* [GOAL OF THE EXERCISE]: State the number of lines in these records that include the word "script", and add nothing to it.
# # # # # # #
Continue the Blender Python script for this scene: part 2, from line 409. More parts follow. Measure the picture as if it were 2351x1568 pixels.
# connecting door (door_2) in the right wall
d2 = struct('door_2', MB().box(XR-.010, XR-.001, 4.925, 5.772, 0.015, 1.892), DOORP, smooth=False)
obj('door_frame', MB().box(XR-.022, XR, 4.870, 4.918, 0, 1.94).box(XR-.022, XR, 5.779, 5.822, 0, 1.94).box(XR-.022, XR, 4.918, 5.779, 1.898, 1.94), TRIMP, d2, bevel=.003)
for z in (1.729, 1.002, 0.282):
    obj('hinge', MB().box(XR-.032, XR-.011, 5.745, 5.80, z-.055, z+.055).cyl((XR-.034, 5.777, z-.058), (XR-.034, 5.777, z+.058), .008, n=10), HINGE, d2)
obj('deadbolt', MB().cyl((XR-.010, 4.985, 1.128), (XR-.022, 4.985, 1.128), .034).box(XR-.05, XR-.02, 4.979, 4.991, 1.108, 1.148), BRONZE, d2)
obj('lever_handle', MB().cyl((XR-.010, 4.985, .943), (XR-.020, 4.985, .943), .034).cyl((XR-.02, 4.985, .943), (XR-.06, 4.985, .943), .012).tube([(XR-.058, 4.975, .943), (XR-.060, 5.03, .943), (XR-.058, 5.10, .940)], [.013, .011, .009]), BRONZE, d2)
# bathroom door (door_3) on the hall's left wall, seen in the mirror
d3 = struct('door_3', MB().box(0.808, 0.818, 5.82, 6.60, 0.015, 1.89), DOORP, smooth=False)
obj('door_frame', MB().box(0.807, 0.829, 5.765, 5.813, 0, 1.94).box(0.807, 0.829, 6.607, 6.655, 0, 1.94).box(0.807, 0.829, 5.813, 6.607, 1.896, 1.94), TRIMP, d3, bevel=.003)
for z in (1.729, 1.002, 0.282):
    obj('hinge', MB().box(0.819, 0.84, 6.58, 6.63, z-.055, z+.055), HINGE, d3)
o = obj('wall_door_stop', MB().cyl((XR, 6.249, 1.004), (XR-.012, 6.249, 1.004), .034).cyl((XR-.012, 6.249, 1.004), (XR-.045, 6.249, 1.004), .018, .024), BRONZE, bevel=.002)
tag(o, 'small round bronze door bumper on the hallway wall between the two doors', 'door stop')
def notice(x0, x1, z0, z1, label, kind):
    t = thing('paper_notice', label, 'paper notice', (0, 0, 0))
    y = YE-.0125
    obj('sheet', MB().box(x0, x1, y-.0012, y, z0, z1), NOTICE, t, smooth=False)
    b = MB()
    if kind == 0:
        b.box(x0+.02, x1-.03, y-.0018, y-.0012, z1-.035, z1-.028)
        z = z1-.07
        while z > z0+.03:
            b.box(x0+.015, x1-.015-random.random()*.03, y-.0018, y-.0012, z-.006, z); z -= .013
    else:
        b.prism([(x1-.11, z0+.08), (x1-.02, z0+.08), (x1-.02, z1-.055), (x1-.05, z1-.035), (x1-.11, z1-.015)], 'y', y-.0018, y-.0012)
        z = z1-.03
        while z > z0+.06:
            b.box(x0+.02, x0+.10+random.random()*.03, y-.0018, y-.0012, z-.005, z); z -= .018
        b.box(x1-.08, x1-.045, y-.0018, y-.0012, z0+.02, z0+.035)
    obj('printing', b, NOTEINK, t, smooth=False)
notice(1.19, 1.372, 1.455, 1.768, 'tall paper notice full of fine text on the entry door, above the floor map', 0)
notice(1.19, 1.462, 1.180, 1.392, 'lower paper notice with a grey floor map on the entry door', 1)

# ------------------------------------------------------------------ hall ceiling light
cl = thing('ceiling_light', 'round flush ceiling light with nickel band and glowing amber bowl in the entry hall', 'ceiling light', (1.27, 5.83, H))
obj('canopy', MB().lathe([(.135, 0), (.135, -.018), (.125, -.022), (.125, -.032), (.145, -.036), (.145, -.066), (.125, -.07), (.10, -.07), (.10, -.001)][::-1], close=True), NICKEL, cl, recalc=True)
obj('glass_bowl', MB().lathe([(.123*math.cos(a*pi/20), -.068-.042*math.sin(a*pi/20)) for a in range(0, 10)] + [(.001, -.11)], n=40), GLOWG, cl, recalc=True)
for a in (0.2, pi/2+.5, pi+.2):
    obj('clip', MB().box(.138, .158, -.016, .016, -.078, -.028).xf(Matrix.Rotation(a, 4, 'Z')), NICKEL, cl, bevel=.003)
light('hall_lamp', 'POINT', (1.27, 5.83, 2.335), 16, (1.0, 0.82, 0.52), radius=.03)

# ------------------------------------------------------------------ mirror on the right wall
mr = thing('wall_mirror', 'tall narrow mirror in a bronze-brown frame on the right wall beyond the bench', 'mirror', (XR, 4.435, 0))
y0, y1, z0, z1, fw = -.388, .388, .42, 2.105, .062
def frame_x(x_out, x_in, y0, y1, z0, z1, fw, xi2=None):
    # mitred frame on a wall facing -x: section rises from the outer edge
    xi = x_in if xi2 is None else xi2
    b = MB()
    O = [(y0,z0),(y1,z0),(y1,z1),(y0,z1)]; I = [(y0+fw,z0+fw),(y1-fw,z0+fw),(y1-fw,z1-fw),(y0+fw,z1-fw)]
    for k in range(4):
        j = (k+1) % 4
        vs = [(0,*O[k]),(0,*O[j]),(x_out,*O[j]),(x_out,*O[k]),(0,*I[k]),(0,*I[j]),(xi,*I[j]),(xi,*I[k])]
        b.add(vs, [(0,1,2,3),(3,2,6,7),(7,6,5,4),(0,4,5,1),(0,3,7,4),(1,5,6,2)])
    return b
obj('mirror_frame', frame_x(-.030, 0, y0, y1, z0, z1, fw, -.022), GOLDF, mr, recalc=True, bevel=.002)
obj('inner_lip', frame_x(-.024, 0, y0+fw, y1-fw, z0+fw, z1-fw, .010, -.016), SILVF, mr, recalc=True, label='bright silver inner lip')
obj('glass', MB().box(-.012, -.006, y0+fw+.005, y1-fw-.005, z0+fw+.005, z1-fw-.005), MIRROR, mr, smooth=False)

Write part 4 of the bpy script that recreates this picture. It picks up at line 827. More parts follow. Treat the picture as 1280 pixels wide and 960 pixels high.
# # # # # # #
* [ANSWER TO THE EXERCISE]: 2